Enhanced photogenic self-cleaning of superhydrophilic Al₂O₃@GO-TiO₂ ceramic membranes for efficient separation of oil-in-water emulsions

In the emulsion separation process, the adhesion of oil-contamination severely hampers the long-term operation of ceramic membranes, and photocatalytic membranes present a promising approach to mitigate membrane fouling and enhance membrane performance. The present study describes the fabrication of a novel Al₂O₃@GO-TiO₂ composite photocatalytic membrane through a two-step dip-coating method. TiO₂ particles were uniformly deposited onto the surface of the pristine membrane via a thermal coating method, while the pleated graphene oxide (GO) formed a laminar-flow-like coating through stirring-ultrasonication, ultimately being stably anchored to the composite membrane's surface by co-built connections with TiO₂. Due to the successful coating of hydrophilic groups, the composite membrane exhibited super hydrophilic-underwater superoleophobic properties to separate stable water-in-diesel emulsions with excellent permeation flux (4347.17 L∙m⁻²∙h⁻¹) and oil removal rate (94.98 %).
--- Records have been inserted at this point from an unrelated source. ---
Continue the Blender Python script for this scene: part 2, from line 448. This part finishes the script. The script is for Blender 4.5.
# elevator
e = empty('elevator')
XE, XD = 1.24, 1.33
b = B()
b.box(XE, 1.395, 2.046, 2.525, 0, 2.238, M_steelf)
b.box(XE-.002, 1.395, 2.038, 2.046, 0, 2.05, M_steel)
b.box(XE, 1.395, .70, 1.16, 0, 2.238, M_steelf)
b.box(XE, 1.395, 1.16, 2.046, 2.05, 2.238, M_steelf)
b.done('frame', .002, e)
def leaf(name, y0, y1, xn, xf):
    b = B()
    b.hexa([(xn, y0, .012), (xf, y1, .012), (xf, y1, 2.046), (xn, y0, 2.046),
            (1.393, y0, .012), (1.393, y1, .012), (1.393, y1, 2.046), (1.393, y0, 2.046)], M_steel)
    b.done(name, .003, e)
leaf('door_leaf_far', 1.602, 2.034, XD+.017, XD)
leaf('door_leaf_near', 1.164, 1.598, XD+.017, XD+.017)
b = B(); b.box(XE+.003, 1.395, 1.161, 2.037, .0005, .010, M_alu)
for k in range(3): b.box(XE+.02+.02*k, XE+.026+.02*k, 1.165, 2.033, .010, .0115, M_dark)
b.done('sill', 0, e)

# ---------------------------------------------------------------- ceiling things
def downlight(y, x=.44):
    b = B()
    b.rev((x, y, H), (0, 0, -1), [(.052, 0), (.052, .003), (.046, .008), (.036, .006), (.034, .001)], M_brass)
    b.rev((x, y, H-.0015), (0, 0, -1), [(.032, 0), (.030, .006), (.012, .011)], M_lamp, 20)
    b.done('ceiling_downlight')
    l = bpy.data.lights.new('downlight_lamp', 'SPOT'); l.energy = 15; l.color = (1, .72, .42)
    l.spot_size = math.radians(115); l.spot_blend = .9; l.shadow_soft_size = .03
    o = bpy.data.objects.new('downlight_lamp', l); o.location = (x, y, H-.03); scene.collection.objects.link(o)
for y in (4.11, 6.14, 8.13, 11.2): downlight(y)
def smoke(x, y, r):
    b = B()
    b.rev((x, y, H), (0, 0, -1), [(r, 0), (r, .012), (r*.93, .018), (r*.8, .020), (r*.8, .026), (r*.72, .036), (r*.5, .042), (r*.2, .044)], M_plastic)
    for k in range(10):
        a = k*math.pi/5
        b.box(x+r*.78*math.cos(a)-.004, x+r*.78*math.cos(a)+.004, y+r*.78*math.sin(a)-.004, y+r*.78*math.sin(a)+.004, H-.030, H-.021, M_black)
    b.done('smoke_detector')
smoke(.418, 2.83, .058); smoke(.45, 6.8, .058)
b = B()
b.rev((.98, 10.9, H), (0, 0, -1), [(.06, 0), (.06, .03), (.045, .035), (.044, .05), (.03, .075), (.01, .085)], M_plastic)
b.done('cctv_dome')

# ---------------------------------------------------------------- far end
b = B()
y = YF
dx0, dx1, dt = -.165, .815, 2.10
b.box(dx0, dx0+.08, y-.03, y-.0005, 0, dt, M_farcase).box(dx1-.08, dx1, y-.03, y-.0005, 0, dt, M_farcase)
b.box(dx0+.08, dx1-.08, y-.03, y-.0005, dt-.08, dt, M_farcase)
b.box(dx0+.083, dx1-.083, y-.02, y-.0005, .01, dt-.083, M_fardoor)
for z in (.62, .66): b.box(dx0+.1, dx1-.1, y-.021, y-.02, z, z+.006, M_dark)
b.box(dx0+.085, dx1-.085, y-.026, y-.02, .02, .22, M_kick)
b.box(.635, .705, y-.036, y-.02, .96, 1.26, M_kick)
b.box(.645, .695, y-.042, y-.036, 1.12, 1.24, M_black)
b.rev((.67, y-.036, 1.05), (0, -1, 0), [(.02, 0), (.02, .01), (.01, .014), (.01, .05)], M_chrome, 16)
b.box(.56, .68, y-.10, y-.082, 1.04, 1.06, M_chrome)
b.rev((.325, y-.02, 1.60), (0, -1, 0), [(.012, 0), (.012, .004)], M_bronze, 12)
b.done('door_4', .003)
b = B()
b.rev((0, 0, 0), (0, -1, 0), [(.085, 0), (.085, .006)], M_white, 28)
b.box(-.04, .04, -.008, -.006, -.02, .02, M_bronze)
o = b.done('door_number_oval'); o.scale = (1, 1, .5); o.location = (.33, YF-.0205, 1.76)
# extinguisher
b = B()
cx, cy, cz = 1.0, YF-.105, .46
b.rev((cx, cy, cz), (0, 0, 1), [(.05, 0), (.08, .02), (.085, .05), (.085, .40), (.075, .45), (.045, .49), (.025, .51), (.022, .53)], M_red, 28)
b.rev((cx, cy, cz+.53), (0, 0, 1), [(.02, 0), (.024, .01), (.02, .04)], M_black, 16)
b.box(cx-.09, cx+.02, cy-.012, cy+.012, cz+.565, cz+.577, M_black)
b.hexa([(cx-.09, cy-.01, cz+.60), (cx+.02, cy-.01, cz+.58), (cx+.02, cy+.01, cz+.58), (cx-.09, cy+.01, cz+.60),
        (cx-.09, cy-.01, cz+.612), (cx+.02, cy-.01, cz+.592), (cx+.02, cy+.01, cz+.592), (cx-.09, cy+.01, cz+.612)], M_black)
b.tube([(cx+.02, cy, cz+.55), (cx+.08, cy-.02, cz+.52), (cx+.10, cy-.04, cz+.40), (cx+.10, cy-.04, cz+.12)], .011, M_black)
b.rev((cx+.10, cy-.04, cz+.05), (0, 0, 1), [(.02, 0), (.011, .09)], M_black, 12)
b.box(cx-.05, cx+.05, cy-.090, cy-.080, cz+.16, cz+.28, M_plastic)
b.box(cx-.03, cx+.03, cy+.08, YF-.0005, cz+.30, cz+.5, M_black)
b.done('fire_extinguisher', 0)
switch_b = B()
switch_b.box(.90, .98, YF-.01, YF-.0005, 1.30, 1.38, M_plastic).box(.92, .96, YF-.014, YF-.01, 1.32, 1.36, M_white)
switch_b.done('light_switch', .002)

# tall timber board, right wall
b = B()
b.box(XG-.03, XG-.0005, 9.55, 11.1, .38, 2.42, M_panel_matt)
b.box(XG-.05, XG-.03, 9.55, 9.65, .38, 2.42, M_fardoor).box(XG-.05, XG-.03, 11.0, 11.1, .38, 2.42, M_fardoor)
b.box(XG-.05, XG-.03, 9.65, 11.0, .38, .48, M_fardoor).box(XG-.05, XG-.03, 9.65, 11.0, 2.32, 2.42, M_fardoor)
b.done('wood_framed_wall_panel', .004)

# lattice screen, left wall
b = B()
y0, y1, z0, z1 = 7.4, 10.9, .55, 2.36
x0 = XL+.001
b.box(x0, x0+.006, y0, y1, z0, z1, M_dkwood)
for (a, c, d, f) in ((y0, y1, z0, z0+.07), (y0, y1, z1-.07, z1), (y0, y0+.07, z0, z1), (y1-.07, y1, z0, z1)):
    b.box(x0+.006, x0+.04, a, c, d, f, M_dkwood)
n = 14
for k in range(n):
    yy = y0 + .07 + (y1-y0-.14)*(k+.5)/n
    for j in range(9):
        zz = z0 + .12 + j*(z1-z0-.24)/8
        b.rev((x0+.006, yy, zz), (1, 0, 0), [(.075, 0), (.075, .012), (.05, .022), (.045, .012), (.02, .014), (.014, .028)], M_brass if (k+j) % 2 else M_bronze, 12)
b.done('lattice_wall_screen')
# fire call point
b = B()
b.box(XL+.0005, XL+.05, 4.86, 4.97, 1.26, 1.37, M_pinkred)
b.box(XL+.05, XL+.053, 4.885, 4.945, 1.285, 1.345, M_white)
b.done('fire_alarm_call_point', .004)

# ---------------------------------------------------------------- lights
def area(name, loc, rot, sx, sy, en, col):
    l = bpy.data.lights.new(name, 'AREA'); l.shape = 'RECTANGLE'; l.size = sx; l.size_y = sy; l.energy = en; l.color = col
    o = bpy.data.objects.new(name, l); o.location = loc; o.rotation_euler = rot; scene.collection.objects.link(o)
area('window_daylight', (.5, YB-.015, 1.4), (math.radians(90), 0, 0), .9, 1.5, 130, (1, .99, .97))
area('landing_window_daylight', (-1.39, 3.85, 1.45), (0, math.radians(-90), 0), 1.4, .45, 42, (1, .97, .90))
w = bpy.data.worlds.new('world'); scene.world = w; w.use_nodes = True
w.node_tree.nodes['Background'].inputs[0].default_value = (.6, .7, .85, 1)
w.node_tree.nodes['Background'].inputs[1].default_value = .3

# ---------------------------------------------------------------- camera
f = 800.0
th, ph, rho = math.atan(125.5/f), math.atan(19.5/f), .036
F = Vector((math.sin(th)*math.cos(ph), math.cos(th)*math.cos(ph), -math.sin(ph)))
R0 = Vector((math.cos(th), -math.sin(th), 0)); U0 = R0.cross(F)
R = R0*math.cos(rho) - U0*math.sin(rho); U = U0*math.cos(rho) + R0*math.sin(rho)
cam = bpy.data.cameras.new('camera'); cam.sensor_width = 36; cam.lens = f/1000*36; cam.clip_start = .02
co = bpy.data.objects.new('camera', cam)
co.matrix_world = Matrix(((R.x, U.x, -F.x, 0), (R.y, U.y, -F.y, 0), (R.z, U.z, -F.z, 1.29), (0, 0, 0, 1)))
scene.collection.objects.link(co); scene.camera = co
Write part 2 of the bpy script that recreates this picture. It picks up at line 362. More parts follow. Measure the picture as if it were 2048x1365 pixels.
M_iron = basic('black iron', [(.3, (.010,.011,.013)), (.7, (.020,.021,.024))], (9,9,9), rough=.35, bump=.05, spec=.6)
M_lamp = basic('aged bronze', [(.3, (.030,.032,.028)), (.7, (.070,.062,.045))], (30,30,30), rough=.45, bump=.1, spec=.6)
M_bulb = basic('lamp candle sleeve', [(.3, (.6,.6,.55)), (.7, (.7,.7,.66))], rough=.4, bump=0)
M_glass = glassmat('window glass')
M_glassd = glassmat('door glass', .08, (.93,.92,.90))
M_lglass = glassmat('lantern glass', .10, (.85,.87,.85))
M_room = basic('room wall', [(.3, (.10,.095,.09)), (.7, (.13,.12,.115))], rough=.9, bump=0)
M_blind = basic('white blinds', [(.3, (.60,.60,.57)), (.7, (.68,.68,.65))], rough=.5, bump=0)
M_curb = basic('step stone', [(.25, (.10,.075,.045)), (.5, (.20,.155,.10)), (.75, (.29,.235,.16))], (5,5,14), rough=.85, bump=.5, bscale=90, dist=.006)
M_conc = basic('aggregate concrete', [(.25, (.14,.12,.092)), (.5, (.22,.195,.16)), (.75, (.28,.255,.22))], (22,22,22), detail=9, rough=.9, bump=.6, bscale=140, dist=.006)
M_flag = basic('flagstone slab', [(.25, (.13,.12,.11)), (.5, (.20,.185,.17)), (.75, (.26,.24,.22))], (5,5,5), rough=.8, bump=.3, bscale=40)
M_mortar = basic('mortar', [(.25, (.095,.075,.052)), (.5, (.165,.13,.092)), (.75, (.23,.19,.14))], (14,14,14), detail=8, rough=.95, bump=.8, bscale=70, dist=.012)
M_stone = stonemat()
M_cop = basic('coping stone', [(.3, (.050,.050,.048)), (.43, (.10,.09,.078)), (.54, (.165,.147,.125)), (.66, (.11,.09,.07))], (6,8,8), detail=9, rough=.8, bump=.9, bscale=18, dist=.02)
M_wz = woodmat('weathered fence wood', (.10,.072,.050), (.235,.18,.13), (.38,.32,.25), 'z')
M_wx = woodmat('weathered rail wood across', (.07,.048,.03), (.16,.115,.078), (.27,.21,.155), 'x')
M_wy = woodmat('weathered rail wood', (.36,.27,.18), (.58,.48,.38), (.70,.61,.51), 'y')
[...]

The composite membrane showed excellent oil resistance stability and durability in severe environment hydrodynamic washout and cycling tests. In addition, the combined modification of GO-TiO₂ endowed the composite membranes with strong photocatalytic ability, which made the membranes exhibit a good recovery of membrane performance in the separation of oilfield-produced water (OPW). The thick oil layer was completely removed by •OH, •O₂^– and ¹O₂ generated by UV irradiation excitation. After 6 h of operation, the flux and oil removal rate of the Al₂O₃@GO-TiO₂ membrane were 31.91 % and 2.1 % higher than those of the Al₂O₃@TiO₂ membrane, demonstrating enhanced light self-cleaning performance. The exceptional oil–water separation capability coupled with its efficient photocatalytic degradation potential positions the ceramic membrane as a promising solution for treating actual OPW.